Your objective: Reproduce, without any change, the span of lines from the opening of the records below to the line containing "return Vector((UX *", inclusive.
#### Materials provided
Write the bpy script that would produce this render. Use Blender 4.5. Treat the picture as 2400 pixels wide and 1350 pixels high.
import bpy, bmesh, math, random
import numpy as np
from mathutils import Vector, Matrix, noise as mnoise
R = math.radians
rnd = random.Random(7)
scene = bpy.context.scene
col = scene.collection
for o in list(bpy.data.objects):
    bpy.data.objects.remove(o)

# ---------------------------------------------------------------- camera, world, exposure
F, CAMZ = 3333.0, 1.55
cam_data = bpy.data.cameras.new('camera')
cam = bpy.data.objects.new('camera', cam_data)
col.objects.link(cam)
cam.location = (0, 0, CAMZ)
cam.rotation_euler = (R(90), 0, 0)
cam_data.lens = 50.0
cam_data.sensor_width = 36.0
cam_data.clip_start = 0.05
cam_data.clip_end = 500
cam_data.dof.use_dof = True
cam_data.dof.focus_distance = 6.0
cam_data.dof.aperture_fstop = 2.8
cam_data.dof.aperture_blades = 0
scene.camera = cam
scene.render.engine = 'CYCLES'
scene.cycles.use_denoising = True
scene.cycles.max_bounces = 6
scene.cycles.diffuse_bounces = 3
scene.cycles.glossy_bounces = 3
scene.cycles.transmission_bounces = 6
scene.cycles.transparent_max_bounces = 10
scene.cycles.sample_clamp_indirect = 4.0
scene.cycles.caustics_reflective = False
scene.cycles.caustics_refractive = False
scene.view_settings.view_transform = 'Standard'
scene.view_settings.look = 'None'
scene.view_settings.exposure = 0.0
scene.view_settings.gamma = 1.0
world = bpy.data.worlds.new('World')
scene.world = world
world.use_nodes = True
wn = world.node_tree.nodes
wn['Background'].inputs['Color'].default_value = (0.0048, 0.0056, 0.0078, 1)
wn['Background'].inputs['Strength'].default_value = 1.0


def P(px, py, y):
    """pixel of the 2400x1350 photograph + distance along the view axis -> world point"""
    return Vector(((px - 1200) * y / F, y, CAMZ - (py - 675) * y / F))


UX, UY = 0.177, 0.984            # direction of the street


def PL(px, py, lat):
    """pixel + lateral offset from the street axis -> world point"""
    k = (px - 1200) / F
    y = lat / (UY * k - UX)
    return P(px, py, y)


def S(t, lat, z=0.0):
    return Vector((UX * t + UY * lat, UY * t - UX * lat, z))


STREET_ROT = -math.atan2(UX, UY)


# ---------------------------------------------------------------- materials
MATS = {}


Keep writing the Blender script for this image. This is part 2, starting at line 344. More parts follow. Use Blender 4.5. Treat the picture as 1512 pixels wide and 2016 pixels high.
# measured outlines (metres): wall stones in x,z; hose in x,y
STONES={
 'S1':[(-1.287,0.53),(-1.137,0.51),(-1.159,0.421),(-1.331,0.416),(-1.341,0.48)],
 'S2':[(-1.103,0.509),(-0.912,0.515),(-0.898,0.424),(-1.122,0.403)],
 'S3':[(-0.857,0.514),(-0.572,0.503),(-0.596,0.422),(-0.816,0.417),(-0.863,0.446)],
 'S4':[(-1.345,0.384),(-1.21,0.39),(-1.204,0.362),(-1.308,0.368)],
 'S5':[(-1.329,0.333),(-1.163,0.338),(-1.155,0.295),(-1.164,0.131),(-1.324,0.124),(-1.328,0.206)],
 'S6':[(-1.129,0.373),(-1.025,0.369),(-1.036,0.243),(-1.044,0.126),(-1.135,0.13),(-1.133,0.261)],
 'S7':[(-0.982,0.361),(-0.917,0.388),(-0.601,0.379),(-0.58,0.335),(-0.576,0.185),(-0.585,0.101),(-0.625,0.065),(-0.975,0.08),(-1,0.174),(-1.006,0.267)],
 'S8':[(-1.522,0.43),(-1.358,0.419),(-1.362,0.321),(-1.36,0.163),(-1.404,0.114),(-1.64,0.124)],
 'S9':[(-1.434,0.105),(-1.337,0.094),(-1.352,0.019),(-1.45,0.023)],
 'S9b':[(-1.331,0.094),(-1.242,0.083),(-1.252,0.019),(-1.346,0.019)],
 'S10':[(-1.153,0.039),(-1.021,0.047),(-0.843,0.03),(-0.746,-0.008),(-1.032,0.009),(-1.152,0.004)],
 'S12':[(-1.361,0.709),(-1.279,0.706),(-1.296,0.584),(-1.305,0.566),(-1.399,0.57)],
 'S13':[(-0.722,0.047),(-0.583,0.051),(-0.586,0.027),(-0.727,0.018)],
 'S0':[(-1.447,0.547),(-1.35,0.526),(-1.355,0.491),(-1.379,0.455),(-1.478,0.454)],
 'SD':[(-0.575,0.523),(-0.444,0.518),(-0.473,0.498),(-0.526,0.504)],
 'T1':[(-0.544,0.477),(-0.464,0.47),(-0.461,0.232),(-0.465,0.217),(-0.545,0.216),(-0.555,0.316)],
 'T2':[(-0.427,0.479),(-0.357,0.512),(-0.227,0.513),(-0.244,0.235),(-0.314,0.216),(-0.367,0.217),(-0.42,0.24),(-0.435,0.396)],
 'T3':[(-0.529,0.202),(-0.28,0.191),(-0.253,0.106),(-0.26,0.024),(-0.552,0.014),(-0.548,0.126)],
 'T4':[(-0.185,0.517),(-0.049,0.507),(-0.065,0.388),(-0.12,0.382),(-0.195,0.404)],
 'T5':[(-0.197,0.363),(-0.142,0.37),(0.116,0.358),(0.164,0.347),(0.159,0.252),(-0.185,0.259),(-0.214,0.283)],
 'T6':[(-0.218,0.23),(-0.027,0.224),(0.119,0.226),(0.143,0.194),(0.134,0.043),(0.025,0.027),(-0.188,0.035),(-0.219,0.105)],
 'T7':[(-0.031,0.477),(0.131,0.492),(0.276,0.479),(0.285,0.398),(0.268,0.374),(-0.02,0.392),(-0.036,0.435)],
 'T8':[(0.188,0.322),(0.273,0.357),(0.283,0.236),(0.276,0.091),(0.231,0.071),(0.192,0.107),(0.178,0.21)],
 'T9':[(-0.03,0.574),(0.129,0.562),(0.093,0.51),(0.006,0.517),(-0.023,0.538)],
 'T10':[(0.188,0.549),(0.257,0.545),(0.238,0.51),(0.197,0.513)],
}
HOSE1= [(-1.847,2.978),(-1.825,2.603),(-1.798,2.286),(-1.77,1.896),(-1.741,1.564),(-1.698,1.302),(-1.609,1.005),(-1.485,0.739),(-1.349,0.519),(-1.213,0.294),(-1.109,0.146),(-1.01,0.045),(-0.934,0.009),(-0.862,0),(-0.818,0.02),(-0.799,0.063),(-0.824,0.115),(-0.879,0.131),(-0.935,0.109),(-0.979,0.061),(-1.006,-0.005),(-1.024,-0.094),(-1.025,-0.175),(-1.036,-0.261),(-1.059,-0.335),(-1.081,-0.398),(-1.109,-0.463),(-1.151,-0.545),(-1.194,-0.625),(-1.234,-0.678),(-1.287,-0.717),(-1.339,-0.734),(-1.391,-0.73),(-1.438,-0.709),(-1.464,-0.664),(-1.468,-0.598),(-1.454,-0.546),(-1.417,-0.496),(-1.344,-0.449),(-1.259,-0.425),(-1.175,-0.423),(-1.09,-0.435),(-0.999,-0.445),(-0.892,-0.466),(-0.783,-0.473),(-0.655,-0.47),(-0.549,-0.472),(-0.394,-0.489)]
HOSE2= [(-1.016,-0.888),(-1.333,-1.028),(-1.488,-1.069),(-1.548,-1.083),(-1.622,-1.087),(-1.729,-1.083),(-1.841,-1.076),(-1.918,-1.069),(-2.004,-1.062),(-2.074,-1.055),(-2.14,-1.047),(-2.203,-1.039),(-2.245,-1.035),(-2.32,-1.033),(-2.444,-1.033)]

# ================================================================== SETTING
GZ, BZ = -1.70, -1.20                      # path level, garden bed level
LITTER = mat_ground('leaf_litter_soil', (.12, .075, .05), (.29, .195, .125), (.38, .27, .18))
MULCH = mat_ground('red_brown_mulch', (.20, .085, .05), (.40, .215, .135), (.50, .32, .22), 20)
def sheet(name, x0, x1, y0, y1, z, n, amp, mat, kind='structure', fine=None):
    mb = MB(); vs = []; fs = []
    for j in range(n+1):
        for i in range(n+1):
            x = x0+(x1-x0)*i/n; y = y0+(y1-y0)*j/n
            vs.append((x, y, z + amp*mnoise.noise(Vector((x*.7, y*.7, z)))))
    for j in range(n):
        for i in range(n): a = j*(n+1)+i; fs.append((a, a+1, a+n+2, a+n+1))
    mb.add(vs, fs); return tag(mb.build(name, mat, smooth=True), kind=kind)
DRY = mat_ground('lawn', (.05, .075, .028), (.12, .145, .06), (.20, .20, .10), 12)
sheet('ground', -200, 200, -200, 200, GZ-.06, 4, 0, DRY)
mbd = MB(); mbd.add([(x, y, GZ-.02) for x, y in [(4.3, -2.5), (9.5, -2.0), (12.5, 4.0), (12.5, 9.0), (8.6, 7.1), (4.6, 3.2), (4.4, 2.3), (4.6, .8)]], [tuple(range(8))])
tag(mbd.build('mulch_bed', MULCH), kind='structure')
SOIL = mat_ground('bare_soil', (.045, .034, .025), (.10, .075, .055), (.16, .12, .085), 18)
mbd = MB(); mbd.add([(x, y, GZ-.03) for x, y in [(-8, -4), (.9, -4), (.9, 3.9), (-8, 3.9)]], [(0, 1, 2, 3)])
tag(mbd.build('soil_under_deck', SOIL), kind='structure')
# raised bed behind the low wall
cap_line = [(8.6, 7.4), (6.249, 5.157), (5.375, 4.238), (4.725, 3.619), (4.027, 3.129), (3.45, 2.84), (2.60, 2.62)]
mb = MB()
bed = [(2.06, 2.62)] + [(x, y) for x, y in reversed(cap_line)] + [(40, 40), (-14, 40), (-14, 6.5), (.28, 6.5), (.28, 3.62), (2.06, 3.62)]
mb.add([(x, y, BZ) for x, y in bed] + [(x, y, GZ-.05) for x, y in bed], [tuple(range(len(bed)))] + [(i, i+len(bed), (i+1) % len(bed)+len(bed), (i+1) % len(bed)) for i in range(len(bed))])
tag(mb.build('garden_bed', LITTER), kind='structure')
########
The solution:
Write the bpy script that would produce this render. Use Blender 4.5. Treat the picture as 2400 pixels wide and 1350 pixels high.
import bpy, bmesh, math, random
import numpy as np
from mathutils import Vector, Matrix, noise as mnoise
R = math.radians
rnd = random.Random(7)
scene = bpy.context.scene
col = scene.collection
for o in list(bpy.data.objects):
    bpy.data.objects.remove(o)

# ---------------------------------------------------------------- camera, world, exposure
F, CAMZ = 3333.0, 1.55
cam_data = bpy.data.cameras.new('camera')
cam = bpy.data.objects.new('camera', cam_data)
col.objects.link(cam)
cam.location = (0, 0, CAMZ)
cam.rotation_euler = (R(90), 0, 0)
cam_data.lens = 50.0
cam_data.sensor_width = 36.0
cam_data.clip_start = 0.05
cam_data.clip_end = 500
cam_data.dof.use_dof = True
cam_data.dof.focus_distance = 6.0
cam_data.dof.aperture_fstop = 2.8
cam_data.dof.aperture_blades = 0
scene.camera = cam
scene.render.engine = 'CYCLES'
scene.cycles.use_denoising = True
scene.cycles.max_bounces = 6
scene.cycles.diffuse_bounces = 3
scene.cycles.glossy_bounces = 3
scene.cycles.transmission_bounces = 6
scene.cycles.transparent_max_bounces = 10
scene.cycles.sample_clamp_indirect = 4.0
scene.cycles.caustics_reflective = False
scene.cycles.caustics_refractive = False
scene.view_settings.view_transform = 'Standard'
scene.view_settings.look = 'None'
scene.view_settings.exposure = 0.0
scene.view_settings.gamma = 1.0
world = bpy.data.worlds.new('World')
scene.world = world
world.use_nodes = True
wn = world.node_tree.nodes
wn['Background'].inputs['Color'].default_value = (0.0048, 0.0056, 0.0078, 1)
wn['Background'].inputs['Strength'].default_value = 1.0


def P(px, py, y):
    """pixel of the 2400x1350 photograph + distance along the view axis -> world point"""
    return Vector(((px - 1200) * y / F, y, CAMZ - (py - 675) * y / F))


UX, UY = 0.177, 0.984            # direction of the street


def PL(px, py, lat):
    """pixel + lateral offset from the street axis -> world point"""
    k = (px - 1200) / F
    y = lat / (UY * k - UX)
    return P(px, py, y)


def S(t, lat, z=0.0):
    return Vector((UX * t + UY * lat, UY * t - UX * lat, z))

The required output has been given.